Is Katy Perry the most common request?

"I think yes because when gypsies want that celebrity [look] it's usually for kids. Once you're married and you're a gypsy you don't show as much skin. Their life is their kids. Katy Perry wears really funky clothes - she did a Smurfette dress once and someone asked us for a Smurfette on their dress. But it's mostly kids."

Katy Perry in the Smurfette dress

Did you watch the UK version of the show?

"When the show came on everybody I know came up to me and said 'You need to call this show - this is exactly what you do!' My family can't believe I'm doing the show because I'm the girl behind the scenes. I'm not someone who's out there looking for press. I love when people love my clothes but I'm not out there as a personality. When they called me and asked me to do the show it was funny because I'd seen them all and watched every week."

Have you met your UK counterpart, Thelma Madine?

No but I'd love to. Honestly, the TV has me so busy right now and probably she's having the same problem!

What's the best part of the job?

"I have so much freedom. I work for everyone but the gypsies let my head go wild. They give me one little inkling of what they want and they let me go - they totally trust me. The freedom keeps me coming back - the sky's the limit."

And the most stressful part?

"The time constraint is brutal. Sometimes I'm freaking out saying 'You can't do this to me again - it's 2am!' When I was 20something it was easier but I'm older so it's harder to push your body all night."

And all those crystals...

"The crystal is what makes the money. We only use Swarovski. The gypsies dance under lights and there's nothing that shines like Swarovski crystals. They might only go to the sixth or eighth grade but they will tell you in two minutes if they're not Swarovski stones!"

So you've got a Swarovski loyalty card by now, right?

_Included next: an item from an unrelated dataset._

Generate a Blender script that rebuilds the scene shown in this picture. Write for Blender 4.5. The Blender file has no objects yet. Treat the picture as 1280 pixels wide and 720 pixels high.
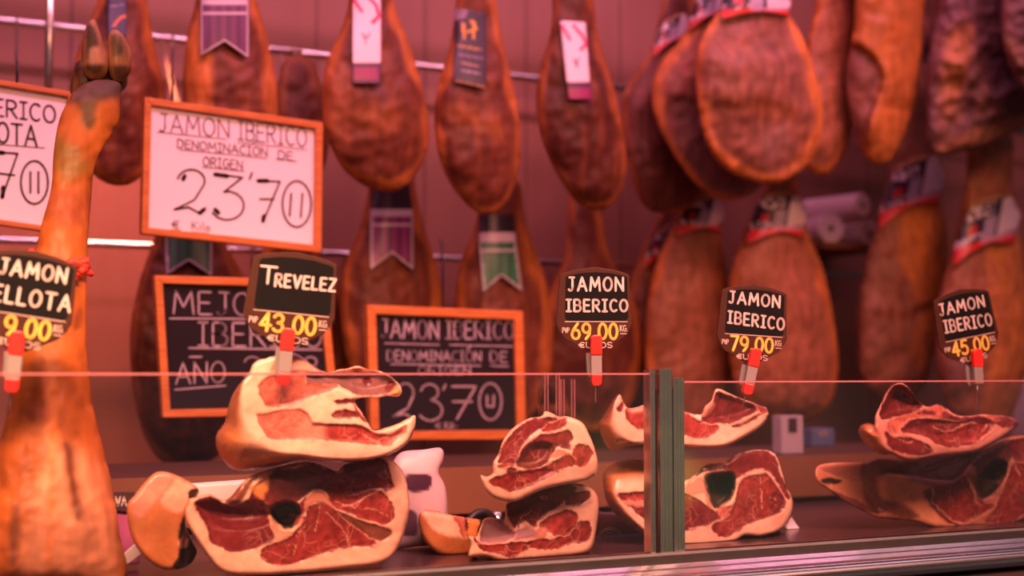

"I really should! [The Swarovski reps] are here all the time with their jaw dropping open especially at the baby clothes - people are not used to seeing little tiny dresses with crystal fringe. Everything we can make big we can make for a baby. The baby things are the cutest - we even do the pacifiers. They're all crystal but they put their initials or whatever they want on."

What happens to the dresses after the wedding?

"I try to make them to break down - I make the petticoats to come out. But pretty much everyone who lives in a trailer park has some kind of storage unit. I've never had anyone not have one."

Are you worried you'll be swamped with new business?

"The series has only had two shows and I have so many emails for dresses. I've had to hire someone to answer the phone. I'm so glad you're calling be because it's tying the line up for a little while!"